* STORED ROWS
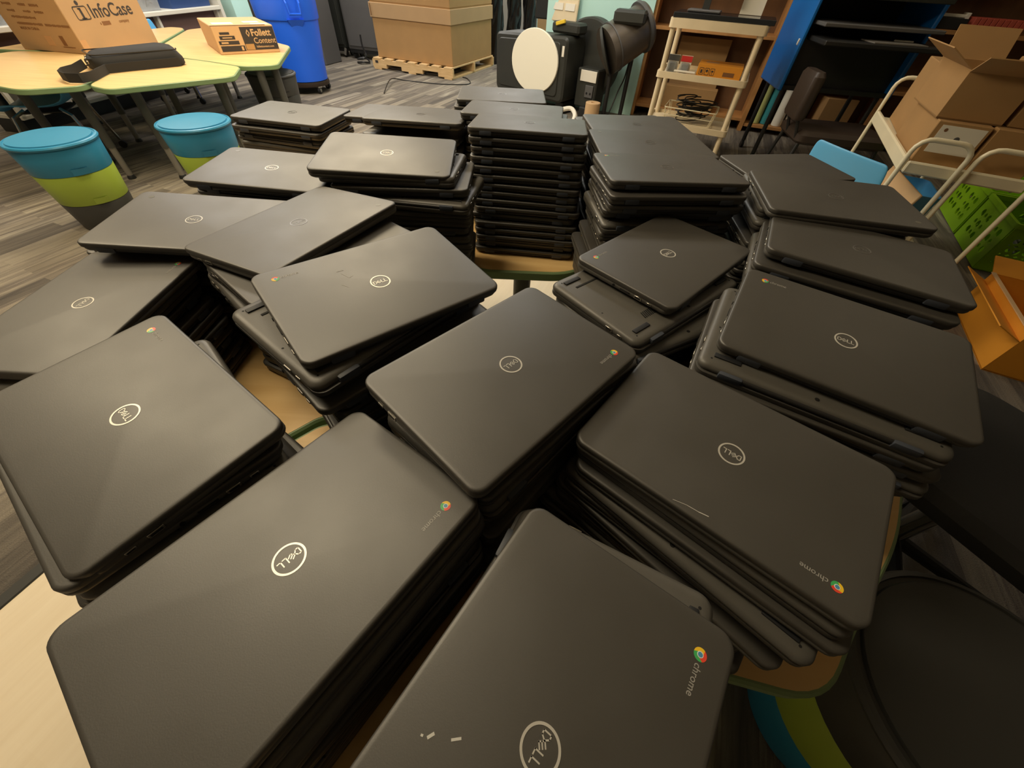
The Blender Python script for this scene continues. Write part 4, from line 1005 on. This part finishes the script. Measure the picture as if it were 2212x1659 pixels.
MB().box((PW/2+.02, PD/2+.02, 1.05), (PW-.09, PD-.09, .66), bev=.006).build('upper_carton', M['card3'], gc, 0)
MB().box((.10, .028, .64), (.012, .004, .12)).build('collar_slit', M['inkbrown'], gc, 0)

# black wrapped bundles and carton right of the pallet
def bundle(label, x, y, h, r, seed):
    random.seed(seed); q = MB(); lo = []
    for j in range(12):
        z = .004+h*j/11; lo.append([(x+(r*(1+.16*math.sin(k*3+j*.6+seed)+.10*math.sin(k*7+j*1.7))+(.02*(j == 0)))*math.cos(2*math.pi*k/26), y+(r*.8*(1+.14*math.sin(k*5+j*.9)))*math.sin(2*math.pi*k/26), z) for k in range(26)])
    q.rings(lo); tag(q.build('wrapped_bundle', M['bag'], smooth=80), label, 'bundle', 'black wrapped bundles')
bundle('glossy black wrapped bundle touching the huge carton', -.62, 8.22, 1.25, .11, 2)
bundle('glossy black wrapped bundle, middle of the three', -.34, 8.38, 1.3, .10, 5)
bundle('dull black wrapped bundle beside the narrow tall carton', -.09, 8.48, 1.3, .095, 9)
nc = thing('narrow_carton', 'narrow tall cardboard carton behind the black machine', 'box', (.02, 7.9, 0), R(-20))
MB().box((.13, .1, .65), (.27, .2, 1.3), bev=.006).build('carton_body', M['card'], nc, 0)
MB().box((.13, -.002, .93), (.272, .003, .008)).build('binding_cord', M['inkbrown'], nc, 0)
MB().box((.30, -.02, .65), (.014, .014, 1.3)).build('angle_strip', M['leg2'], nc, 0)
def cord(label, pts, r, m='blk', name='power_cord', cat='cord'):
    q = MB(); P = [Vector(p) for p in pts]; out = []
    for i in range(len(P)-1):
        p0, p1, p2, p3 = P[max(i-1, 0)], P[i], P[i+1], P[min(i+2, len(P)-1)]
        for k in range(6):
            t = k/6; out.append(0.5*((2*p1)+(p2-p0)*t+(2*p0-5*p1+4*p2-p3)*t*t+(3*p1-p0-3*p2+p3)*t**3))
    out.append(P[-1]); q.tube(out, r, 8); return tag(q.build(name, M[m]), label, cat)
cord('thin black cord curling over the carpet in front of the pallet', [(-1.82, 5.71, .006), (-1.86, 6.1, .05), (-1.87, 6.37, .04), (-1.75, 6.5, .006), (-1.5, 6.44, .006), (-1.18, 6.41, .006), (-.86, 6.52, .006), (-.92, 6.85, .006), (-1.0, 6.93, .006)], .006)
cord('black cable heap with a hanging lead beside the huge carton', [(-2.72, 7.50, .014), (-2.60, 7.42, .03), (-2.54, 7.52, .02), (-2.62, 7.60, .06), (-2.72, 7.52, .05), (-2.60, 7.45, .07), (-2.58, 7.55, .10), (-2.62, 7.56, .2), (-2.62, 7.56, .33)], .012)

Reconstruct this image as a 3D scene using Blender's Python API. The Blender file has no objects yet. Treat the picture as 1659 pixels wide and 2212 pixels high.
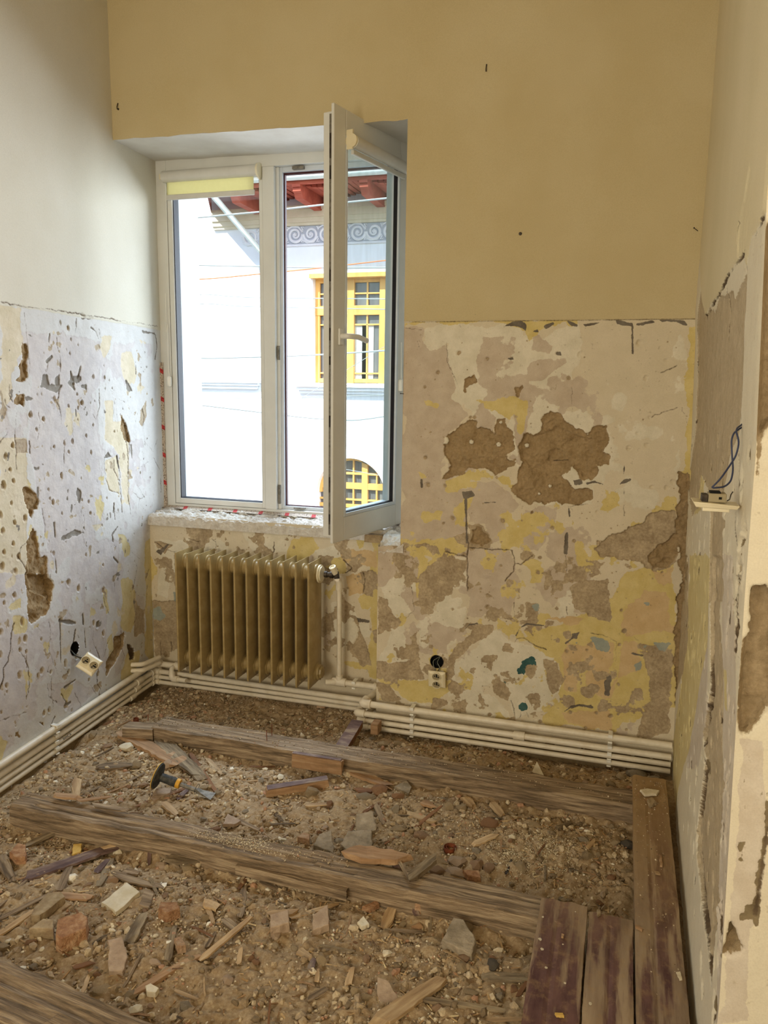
import bpy, bmesh, math, random
import numpy as np
from mathutils import Vector, Matrix
rnd = random.Random(11)
NR = np.random.RandomState(5)
scene = bpy.context.scene
col = scene.collection
PI = math.pi
# ---------------------------------------------------------------- camera
CF, CX, CY = 1680.0, 829.5, 1106.0
YAW, PITCH, ROLL = math.radians(17.0), math.radians(9.2), 0.014
CAM = np.array([0.0, 0.0, 1.5])
_f = np.array([-math.sin(YAW)*math.cos(PITCH), math.cos(YAW)*math.cos(PITCH), -math.sin(PITCH)])
_r0 = np.array([math.cos(YAW), math.sin(YAW), 0.0]); _u0 = np.cross(_r0, _f)
_r = math.cos(ROLL)*_r0 + math.sin(ROLL)*_u0; _u = math.cos(ROLL)*_u0 - math.sin(ROLL)*_r0
cd = bpy.data.cameras.new('camera'); cam = bpy.data.objects.new('camera', cd); col.objects.link(cam)
cam.matrix_world = Matrix(((_r[0], _u[0], -_f[0], CAM[0]), (_r[1], _u[1], -_f[1], CAM[1]), (_r[2], _u[2], -_f[2], CAM[2]), (0, 0, 0, 1)))
cd.sensor_fit = 'HORIZONTAL'; cd.sensor_width = 36.0; cd.lens = CF/1659.0*36.0; cd.clip_start = 0.02; cd.clip_end = 300
scene.camera = cam
# ---------------------------------------------------------------- world, sun, doorway light, added fill lamps, exposure
scene.view_settings.view_transform = 'Standard'; scene.view_settings.look = 'None'
scene.view_settings.gamma = 1.0; scene.view_settings.use_curve_mapping = False
scene.view_settings.exposure = 0.0
w = bpy.data.worlds.new('world'); scene.world = w; w.use_nodes = True
nt = w.node_tree; nt.nodes.clear()
sky = nt.nodes.new('ShaderNodeTexSky'); sky.sky_type = 'NISHITA'; sky.sun_disc = False
sky.sun_elevation = math.radians(45); sky.sun_rotation = math.radians(140); sky.air_density = 1.0; sky.dust_density = 1.5
bgn = nt.nodes.new('ShaderNodeBackground'); bgn.inputs['Strength'].default_value = 0.44
wo = nt.nodes.new('ShaderNodeOutputWorld'); nt.links.new(sky.outputs[0], bgn.inputs[0]); nt.links.new(bgn.outputs[0], wo.inputs[0])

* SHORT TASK
Copy each line in full and exactly, omitting any picture.

* RESPONSE
The Blender Python script for this scene continues. Write part 4, from line 1005 on. This part finishes the script. Measure the picture as if it were 2212x1659 pixels.
MB().box((PW/2+.02, PD/2+.02, 1.05), (PW-.09, PD-.09, .66), bev=.006).build('upper_carton', M['card3'], gc, 0)
MB().box((.10, .028, .64), (.012, .004, .12)).build('collar_slit', M['inkbrown'], gc, 0)

# black wrapped bundles and carton right of the pallet
def bundle(label, x, y, h, r, seed):
    random.seed(seed); q = MB(); lo = []
    for j in range(12):
        z = .004+h*j/11; lo.append([(x+(r*(1+.16*math.sin(k*3+j*.6+seed)+.10*math.sin(k*7+j*1.7))+(.02*(j == 0)))*math.cos(2*math.pi*k/26), y+(r*.8*(1+.14*math.sin(k*5+j*.9)))*math.sin(2*math.pi*k/26), z) for k in range(26)])
    q.rings(lo); tag(q.build('wrapped_bundle', M['bag'], smooth=80), label, 'bundle', 'black wrapped bundles')
bundle('glossy black wrapped bundle touching the huge carton', -.62, 8.22, 1.25, .11, 2)
bundle('glossy black wrapped bundle, middle of the three', -.34, 8.38, 1.3, .10, 5)
bundle('dull black wrapped bundle beside the narrow tall carton', -.09, 8.48, 1.3, .095, 9)
nc = thing('narrow_carton', 'narrow tall cardboard carton behind the black machine', 'box', (.02, 7.9, 0), R(-20))
MB().box((.13, .1, .65), (.27, .2, 1.3), bev=.006).build('carton_body', M['card'], nc, 0)
MB().box((.13, -.002, .93), (.272, .003, .008)).build('binding_cord', M['inkbrown'], nc, 0)
MB().box((.30, -.02, .65), (.014, .014, 1.3)).build('angle_strip', M['leg2'], nc, 0)
def cord(label, pts, r, m='blk', name='power_cord', cat='cord'):
    q = MB(); P = [Vector(p) for p in pts]; out = []
    for i in range(len(P)-1):
        p0, p1, p2, p3 = P[max(i-1, 0)], P[i], P[i+1], P[min(i+2, len(P)-1)]
        for k in range(6):
            t = k/6; out.append(0.5*((2*p1)+(p2-p0)*t+(2*p0-5*p1+4*p2-p3)*t*t+(3*p1-p0-3*p2+p3)*t**3))
    out.append(P[-1]); q.tube(out, r, 8); return tag(q.build(name, M[m]), label, cat)
cord('thin black cord curling over the carpet in front of the pallet', [(-1.82, 5.71, .006), (-1.86, 6.1, .05), (-1.87, 6.37, .04), (-1.75, 6.5, .006), (-1.5, 6.44, .006), (-1.18, 6.41, .006), (-.86, 6.52, .006), (-.92, 6.85, .006), (-1.0, 6.93, .006)], .006)
cord('black cable heap with a hanging lead beside the huge carton', [(-2.72, 7.50, .014), (-2.60, 7.42, .03), (-2.54, 7.52, .02), (-2.62, 7.60, .06), (-2.72, 7.52, .05), (-2.60, 7.45, .07), (-2.58, 7.55, .10), (-2.62, 7.56, .2), (-2.62, 7.56, .33)], .012)

Reconstruct this image as a 3D scene using Blender's Python API. The Blender file has no objects yet. Treat the picture as 1659 pixels wide and 2212 pixels high.
import bpy, bmesh, math, random
import numpy as np
from mathutils import Vector, Matrix
rnd = random.Random(11)
NR = np.random.RandomState(5)
scene = bpy.context.scene
col = scene.collection
PI = math.pi
# ---------------------------------------------------------------- camera
CF, CX, CY = 1680.0, 829.5, 1106.0
YAW, PITCH, ROLL = math.radians(17.0), math.radians(9.2), 0.014
CAM = np.array([0.0, 0.0, 1.5])
_f = np.array([-math.sin(YAW)*math.cos(PITCH), math.cos(YAW)*math.cos(PITCH), -math.sin(PITCH)])
_r0 = np.array([math.cos(YAW), math.sin(YAW), 0.0]); _u0 = np.cross(_r0, _f)
_r = math.cos(ROLL)*_r0 + math.sin(ROLL)*_u0; _u = math.cos(ROLL)*_u0 - math.sin(ROLL)*_r0
cd = bpy.data.cameras.new('camera'); cam = bpy.data.objects.new('camera', cd); col.objects.link(cam)
cam.matrix_world = Matrix(((_r[0], _u[0], -_f[0], CAM[0]), (_r[1], _u[1], -_f[1], CAM[1]), (_r[2], _u[2], -_f[2], CAM[2]), (0, 0, 0, 1)))
cd.sensor_fit = 'HORIZONTAL'; cd.sensor_width = 36.0; cd.lens = CF/1659.0*36.0; cd.clip_start = 0.02; cd.clip_end = 300
scene.camera = cam
# ---------------------------------------------------------------- world, sun, doorway light, added fill lamps, exposure
scene.view_settings.view_transform = 'Standard'; scene.view_settings.look = 'None'
scene.view_settings.gamma = 1.0; scene.view_settings.use_curve_mapping = False
scene.view_settings.exposure = 0.0
w = bpy.data.worlds.new('world'); scene.world = w; w.use_nodes = True
nt = w.node_tree; nt.nodes.clear()
sky = nt.nodes.new('ShaderNodeTexSky'); sky.sky_type = 'NISHITA'; sky.sun_disc = False
sky.sun_elevation = math.radians(45); sky.sun_rotation = math.radians(140); sky.air_density = 1.0; sky.dust_density = 1.5
bgn = nt.nodes.new('ShaderNodeBackground'); bgn.inputs['Strength'].default_value = 0.44
wo = nt.nodes.new('ShaderNodeOutputWorld'); nt.links.new(sky.outputs[0], bgn.inputs[0]); nt.links.new(bgn.outputs[0], wo.inputs[0])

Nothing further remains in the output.